Mini checklist for proofreading your verbs
Use this pass when a sentence feels “off.” It’s quick, and it catches most helper mistakes.
- Find the main verb. Ask: what action or state is the sentence about?
- Check if a helper sits right before it. If the main verb ends in -ing, you need a form of be.
- If the sentence is a question in simple present, see if do/does is doing the tense job.
- If a modal appears, confirm the main verb is in base form.
- If you used has/have, confirm the main verb is a past participle.
- Read the sentence aloud. Your ear often catches missing helpers.
Practice with helper verbs using clean swaps
Practice works best when you keep the content simple and change one thing at a time. Start with a base sentence. Then swap helpers and watch what changes in meaning.

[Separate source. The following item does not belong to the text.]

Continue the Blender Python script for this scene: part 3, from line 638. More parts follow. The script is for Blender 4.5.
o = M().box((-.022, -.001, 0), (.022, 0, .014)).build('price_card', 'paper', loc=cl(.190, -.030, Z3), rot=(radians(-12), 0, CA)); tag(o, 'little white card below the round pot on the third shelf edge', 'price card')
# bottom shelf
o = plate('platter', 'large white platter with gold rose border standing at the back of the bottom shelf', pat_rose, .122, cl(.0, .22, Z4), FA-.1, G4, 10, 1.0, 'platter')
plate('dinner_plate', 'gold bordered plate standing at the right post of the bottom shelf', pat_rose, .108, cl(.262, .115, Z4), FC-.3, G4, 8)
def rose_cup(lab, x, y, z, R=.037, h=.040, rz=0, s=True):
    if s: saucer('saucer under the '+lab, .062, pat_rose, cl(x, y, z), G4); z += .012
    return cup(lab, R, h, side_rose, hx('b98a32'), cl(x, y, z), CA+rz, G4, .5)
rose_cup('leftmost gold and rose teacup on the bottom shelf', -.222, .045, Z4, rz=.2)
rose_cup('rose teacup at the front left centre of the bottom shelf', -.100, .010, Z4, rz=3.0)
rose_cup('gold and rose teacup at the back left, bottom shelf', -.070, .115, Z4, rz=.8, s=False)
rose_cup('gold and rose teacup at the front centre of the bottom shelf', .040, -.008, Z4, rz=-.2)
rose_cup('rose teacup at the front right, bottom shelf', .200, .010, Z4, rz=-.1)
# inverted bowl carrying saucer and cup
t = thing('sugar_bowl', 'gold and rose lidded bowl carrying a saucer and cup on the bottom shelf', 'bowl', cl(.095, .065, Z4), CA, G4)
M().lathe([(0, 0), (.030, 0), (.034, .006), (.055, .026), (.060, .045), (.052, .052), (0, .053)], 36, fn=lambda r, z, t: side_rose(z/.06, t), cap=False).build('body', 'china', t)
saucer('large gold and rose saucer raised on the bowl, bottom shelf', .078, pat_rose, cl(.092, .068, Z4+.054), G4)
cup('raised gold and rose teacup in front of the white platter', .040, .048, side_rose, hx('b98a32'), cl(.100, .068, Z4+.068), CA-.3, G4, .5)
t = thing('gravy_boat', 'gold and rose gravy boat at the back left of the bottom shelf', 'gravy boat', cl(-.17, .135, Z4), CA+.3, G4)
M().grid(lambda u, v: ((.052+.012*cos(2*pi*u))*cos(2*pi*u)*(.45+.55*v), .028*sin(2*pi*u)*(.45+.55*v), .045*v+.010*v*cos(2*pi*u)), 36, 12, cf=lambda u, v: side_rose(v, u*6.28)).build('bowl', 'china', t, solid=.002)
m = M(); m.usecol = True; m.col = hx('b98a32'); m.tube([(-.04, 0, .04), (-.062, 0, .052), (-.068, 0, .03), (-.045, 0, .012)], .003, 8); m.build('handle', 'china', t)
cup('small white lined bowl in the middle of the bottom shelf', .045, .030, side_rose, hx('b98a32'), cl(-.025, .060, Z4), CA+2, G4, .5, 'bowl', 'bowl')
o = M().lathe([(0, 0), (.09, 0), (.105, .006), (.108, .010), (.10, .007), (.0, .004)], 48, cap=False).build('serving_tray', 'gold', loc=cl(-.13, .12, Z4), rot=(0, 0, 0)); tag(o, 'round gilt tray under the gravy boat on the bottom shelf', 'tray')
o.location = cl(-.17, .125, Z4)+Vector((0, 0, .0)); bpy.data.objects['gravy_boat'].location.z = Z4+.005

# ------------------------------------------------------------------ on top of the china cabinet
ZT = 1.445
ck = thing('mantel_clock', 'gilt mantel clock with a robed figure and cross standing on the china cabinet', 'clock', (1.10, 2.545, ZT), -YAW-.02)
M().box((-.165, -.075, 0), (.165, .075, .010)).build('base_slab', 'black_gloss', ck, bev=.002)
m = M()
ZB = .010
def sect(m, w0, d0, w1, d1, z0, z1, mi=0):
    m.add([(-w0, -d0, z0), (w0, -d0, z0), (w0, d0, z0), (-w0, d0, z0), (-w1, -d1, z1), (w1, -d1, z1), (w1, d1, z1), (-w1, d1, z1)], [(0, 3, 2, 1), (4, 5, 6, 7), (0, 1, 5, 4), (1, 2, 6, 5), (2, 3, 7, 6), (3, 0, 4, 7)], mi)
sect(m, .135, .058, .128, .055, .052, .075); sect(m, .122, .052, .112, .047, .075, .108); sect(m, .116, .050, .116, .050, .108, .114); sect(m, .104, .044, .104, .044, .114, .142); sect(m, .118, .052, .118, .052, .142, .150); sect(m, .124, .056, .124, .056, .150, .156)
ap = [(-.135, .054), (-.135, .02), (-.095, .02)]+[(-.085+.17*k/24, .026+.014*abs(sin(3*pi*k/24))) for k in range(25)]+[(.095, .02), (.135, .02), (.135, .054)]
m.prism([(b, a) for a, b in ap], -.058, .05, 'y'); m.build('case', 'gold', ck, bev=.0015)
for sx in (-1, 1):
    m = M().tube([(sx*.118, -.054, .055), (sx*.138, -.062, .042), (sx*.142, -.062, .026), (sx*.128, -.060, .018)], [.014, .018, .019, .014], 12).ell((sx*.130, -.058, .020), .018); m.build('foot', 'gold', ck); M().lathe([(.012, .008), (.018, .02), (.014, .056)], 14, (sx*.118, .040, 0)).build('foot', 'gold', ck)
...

| Base idea | Helper + verb | Meaning shift |
|---|---|---|
| finish the work | am finishing | Happening now. |
| finish the work | do finish | Stress or contrast. |
| finish the work | have finished | Done, result matters now. |
| finish the work | can finish | Ability or permission. |
| finish the work | must finish | Duty or rule. |
| finish the work | will finish | Plan or prediction. |
| finish the work | should finish | Advice. |
Try this quick drill
Write five short sentences about what you’re doing this week. Then rewrite each one three times: once with be + -ing, once with have + participle, and once with a modal. You’ll feel the difference in meaning right away.
Word order in questions and short answers
Questions flip the order around the helper: “Are you ready?” “Have they arrived?” With do/does, the helper shows up even when it isn’t in the statement: “You like it” turns into “Do you like it?”
Short answers lean on the helper too: “Yes, I am.” “No, she isn’t.” “Yes, they have.” In formal writing, keep the helper clear and match it to the question. In casual chat, people drop words, yet in essays it reads sharper when the helper stays in place.
Wrap-up notes you can keep on your desk
present tense helping verbs are small words with a big grammar job. They shape tense, build questions and negatives, and carry meaning like ability or plans. When you choose the helper first, your main verb falls into place.
If a sentence feels clunky, swap the helper and reread. If meaning changes, you found the grammar lever. Keep the version that matches your point.
One last habit helps a lot: when you edit, scan just the verbs. Circle the helpers. Then check what follows each one. That tiny routine turns “pretty good” writing into clean, confident sentences.